Sunday, September 5, 2010

Losing My Edge (hommage a James Murphy)

Yeah, I'm losing my edge.
I'm losing my edge.
The kids are coming up from behind.
I'm losing my edge.
I'm losing my edge to the twenty-something sommeliers From London and Manhatten.
But I was there.

I was there in 1976.
I was there at the Judgement of Paris.
I'm losing my edge.
I'm losing my edge to the wine store salesmen whose footsteps I hear behind me when I'm browsing through Cellar Tracker! on my iPhone.
I'm losing my edge to the Internet seekers who can tell me the drinking window of every great claret from the 80's and 90's.
I'm losing my edge.

To all the smart yuppies in Hong Kong and the Phillipines.
I'm losing my edge to oligarchs with borrowed nostalgia for first growths from the sixties.

I'm losing my edge.
I'm losing my edge, but I was there.
I was there.
But I was there.

I'm losing my edge.
I'm losing my edge.
I can hear the footsteps every night when I'm polishing my blog.
But I was there.
I was there in 1978 when Robert Parker printed the first edition of the Wine Advocate.
I read the tasting notes with much patience.
I was there when he made it into a web-site.
I told him, "Don't do it that way. You'll never make a dime."
I was there.
I told him he needed to publish scores.
He thought I was crazy.
We all know.
I was there.
I was there.
I've never been wrong.

I used to work in Chambers Street.
I tasted everything before anyone.
I was there when the brokers discovered Brunello.
I was there when Barolo was all the rage.
I woke up naked on Long Beach with a hangover from a Jeroboam of 89 Petrus.

But I'm losing my edge to better-looking people with better connections and a bigger wallet.
And they're actually really, really nice.

I'm losing my edge.

I heard that in your cellar you have a case of every great wine made anywhere in the world. Every great Bordeaux vintage. All the classic German Rieslings before and after the 1971 German Wine Law. A Romanee-Conti vertical. I heard that Ponsot named a Pinot clone after you. I heard that Guigal makes a super-premium cuvee that he sells only to you. I heard that you bought the first bottle of Cloudy Bay ever sold in London.

I hear you're taking a wine-making course and have a barrel of Syrah fermenting in your garage because you want to make something real.
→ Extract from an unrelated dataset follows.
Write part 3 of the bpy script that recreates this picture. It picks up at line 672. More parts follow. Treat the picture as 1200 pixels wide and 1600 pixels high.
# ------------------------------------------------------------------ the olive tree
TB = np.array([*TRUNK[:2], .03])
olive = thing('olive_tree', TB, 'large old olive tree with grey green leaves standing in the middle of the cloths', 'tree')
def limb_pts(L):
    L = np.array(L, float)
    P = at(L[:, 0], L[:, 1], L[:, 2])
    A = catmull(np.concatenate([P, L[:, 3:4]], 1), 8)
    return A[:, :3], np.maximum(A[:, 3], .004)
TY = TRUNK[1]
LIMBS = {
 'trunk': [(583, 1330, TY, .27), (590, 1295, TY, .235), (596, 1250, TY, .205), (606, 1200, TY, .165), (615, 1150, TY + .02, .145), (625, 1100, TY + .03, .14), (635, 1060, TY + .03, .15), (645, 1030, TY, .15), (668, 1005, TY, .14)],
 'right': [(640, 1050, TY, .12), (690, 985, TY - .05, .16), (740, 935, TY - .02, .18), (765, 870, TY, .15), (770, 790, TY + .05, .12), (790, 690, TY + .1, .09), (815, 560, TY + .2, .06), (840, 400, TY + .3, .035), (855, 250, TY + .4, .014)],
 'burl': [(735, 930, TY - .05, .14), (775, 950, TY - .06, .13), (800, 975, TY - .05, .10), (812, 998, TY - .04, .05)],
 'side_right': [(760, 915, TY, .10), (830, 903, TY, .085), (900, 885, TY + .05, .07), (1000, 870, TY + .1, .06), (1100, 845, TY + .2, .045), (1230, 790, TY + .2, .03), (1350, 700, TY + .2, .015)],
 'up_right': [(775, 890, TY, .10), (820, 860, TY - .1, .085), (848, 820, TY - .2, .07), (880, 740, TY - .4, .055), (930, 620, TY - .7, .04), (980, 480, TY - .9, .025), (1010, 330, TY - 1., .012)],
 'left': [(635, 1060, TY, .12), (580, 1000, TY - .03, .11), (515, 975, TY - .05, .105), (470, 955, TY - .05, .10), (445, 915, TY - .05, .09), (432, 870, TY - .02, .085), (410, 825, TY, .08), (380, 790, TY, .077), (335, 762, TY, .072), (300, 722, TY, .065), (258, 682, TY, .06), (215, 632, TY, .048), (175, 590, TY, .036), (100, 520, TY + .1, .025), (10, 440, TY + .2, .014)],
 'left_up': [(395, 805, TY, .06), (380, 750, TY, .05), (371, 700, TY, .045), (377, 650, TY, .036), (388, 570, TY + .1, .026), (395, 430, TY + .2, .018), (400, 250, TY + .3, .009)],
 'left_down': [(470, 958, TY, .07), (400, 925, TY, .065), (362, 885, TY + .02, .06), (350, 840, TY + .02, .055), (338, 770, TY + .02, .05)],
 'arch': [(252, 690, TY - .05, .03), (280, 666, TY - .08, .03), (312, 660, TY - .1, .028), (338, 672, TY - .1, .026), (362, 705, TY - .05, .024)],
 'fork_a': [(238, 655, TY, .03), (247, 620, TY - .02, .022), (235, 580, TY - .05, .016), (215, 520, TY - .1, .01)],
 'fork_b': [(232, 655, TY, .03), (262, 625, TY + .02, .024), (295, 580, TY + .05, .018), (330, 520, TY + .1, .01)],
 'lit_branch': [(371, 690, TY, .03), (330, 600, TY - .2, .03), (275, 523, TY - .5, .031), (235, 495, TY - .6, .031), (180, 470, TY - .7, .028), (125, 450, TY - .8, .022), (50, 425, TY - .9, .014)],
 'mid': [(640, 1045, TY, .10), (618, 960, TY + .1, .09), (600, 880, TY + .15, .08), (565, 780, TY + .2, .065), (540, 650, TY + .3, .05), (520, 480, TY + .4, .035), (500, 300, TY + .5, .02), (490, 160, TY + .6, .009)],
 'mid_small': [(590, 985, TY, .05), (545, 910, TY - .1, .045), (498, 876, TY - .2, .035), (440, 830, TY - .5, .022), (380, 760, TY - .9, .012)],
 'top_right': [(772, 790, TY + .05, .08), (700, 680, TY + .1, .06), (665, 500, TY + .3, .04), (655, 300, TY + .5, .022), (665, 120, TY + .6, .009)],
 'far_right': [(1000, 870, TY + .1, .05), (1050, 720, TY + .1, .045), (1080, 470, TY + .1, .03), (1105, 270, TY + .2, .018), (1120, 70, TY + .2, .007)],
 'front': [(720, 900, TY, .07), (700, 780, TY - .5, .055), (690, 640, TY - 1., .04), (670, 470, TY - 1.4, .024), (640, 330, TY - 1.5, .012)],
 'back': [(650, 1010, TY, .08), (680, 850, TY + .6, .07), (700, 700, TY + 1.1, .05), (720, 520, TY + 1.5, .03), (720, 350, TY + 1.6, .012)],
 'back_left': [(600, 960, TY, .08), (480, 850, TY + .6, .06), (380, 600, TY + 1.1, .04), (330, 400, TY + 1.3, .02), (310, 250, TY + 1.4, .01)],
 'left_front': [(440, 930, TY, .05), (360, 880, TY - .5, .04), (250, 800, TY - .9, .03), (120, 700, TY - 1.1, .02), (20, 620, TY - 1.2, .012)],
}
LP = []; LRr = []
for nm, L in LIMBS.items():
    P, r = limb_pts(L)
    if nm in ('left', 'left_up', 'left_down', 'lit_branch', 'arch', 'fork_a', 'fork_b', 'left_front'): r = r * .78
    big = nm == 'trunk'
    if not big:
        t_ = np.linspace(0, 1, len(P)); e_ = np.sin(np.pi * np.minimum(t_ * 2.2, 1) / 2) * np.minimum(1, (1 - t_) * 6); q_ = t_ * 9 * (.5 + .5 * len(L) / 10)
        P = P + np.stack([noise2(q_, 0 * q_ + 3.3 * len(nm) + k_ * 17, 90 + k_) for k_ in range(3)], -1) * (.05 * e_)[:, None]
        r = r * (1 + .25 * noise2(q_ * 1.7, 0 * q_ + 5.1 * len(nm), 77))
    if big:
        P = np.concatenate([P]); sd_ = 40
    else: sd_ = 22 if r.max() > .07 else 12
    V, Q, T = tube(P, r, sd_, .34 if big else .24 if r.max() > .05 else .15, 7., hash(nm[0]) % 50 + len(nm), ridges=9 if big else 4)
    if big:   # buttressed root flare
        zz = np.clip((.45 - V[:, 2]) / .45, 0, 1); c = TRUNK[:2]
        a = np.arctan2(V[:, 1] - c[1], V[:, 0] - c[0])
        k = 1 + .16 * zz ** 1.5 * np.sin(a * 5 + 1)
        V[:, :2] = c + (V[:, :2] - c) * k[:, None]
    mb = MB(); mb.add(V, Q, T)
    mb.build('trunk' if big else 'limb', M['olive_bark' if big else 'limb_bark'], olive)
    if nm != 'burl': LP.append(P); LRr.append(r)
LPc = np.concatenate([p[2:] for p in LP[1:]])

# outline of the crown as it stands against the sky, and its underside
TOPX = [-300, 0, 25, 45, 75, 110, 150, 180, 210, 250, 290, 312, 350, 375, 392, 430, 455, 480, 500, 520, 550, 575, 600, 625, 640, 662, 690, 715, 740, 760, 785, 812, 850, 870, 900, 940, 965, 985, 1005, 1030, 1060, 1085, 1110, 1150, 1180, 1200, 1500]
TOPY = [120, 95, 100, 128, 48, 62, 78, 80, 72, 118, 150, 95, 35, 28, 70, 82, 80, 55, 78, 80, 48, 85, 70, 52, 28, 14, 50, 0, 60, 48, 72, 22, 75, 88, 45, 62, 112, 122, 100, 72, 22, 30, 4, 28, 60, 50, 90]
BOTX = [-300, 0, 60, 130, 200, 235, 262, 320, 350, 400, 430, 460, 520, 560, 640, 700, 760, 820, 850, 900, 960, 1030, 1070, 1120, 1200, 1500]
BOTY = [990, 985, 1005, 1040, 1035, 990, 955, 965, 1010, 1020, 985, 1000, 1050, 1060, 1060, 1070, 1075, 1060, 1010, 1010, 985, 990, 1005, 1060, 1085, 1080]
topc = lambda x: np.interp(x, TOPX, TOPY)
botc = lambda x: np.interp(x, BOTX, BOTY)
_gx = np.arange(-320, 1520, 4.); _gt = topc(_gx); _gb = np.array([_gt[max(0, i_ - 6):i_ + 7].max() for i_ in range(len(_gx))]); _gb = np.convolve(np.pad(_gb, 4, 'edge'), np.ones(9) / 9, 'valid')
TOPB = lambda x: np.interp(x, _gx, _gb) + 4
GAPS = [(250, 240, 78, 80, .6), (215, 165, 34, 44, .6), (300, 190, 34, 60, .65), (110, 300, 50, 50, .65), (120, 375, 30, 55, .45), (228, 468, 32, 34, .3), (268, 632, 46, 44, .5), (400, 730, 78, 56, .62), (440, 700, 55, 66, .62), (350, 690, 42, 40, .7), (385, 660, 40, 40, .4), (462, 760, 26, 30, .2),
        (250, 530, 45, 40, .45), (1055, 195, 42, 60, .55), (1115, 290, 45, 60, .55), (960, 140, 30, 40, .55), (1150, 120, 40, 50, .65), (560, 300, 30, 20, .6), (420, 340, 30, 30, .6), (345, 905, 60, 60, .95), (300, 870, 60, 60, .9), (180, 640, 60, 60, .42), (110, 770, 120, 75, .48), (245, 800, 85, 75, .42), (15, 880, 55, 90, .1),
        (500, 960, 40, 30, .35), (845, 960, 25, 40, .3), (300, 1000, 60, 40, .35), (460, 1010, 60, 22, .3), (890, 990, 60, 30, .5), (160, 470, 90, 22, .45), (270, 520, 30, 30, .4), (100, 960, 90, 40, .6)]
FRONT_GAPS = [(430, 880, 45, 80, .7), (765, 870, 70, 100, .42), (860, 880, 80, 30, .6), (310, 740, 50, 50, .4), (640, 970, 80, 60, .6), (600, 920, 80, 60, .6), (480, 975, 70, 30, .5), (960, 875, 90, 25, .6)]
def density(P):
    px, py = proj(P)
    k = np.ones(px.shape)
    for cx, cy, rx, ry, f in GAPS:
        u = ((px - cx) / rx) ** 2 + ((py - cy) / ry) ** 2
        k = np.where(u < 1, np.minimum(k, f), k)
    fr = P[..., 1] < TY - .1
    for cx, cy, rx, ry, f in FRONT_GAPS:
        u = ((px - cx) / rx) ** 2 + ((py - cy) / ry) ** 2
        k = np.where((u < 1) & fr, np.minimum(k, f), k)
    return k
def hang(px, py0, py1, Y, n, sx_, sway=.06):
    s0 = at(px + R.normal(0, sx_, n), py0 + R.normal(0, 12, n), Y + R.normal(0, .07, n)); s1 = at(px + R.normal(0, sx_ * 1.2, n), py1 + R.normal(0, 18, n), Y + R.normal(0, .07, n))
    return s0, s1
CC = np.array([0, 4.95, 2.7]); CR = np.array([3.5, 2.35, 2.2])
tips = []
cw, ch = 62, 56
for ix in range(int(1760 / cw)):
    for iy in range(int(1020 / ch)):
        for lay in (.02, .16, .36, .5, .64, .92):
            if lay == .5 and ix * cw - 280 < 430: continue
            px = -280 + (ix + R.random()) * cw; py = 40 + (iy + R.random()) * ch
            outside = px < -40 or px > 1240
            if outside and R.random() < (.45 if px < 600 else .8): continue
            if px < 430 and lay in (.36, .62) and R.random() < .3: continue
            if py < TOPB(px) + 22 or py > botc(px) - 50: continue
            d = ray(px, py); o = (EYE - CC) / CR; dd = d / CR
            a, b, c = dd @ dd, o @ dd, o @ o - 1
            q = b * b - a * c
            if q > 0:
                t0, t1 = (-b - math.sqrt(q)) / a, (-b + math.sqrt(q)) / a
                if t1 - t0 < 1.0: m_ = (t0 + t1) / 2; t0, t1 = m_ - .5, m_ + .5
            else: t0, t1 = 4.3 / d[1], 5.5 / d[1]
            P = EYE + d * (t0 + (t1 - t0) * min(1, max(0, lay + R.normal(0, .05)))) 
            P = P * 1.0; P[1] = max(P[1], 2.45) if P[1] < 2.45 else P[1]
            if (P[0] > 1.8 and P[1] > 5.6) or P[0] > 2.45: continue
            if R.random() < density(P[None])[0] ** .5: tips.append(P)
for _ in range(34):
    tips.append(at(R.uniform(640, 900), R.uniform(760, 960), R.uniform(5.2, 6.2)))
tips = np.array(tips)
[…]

You want to be a Rhone Ranger.

I hear that you and your friends have sold your Helen Turley Zins and bought Russian River Pinots.
I hear that you and your friends have sold your Russian River Pinots and bought Helen Turley Zins.
I hear that you and your friends have sold your Helen Turley Zins and bought New Zealand Pinots.

I hear everybody that you taste with is cooler than everybody that I know.

But have you seen my wine collection?

Haut-Brion 1990, Ramonet Batard-Montrachet 1969, Beaucastel 1989, Cuvee Cathelin 1990, Huet Le Haut Lieu Demi-Sec 1949, Les-Cases 1990, Donnhoff Brucke Eiswein 2001, Ygay 1964, Ygay 1912! Mouton 1959, 1945 Latour, Apollonio Terragnolo 1998, Dominus 1991, Mirassou 1974, Margalit 1989, Moet 1921, Taylor 1945, Trotanoy 2000, Clos de Epeneaux 1999, Vogue Musigny 1993, Hugel Riesling SGN 1976, l'Arrivet-Haut-Brion 1998, Figeac 1947, Prum Sonnenuhr Auslese 1959, Montebello 1997, Barton 1996

San Leonardo 1997, La Mistral 2000, Yquem 1959, Lafitte 1959, Cantemerle 1989,
Veuve Cliquot Brut 1959

Mount Eden 1974, Sociando Mallet 1990, Rostaing Cote Blonde 1990, Unico 1987, La Meal 1999, l'Ermite 1990, Delesvaux Coteaux du Layon 2001, Gimmonet! Special Club! 1998!, Montrose 1955, Lafon Perrieres 2002, Pichon-Baron 2000, Cheval Blanc 1996, Gunderloch Rothenberg Trockenbeerenauslese 2001, de Montille, Deux Montilles, de Montille, Deux Montilles.

You don't know what you really want.

2 comments:

Edward said...

Chaim,

Excellent post, even better reading the words while listening to the LCD song.

2GrandCru said...

Thank you, I had a great time writing it.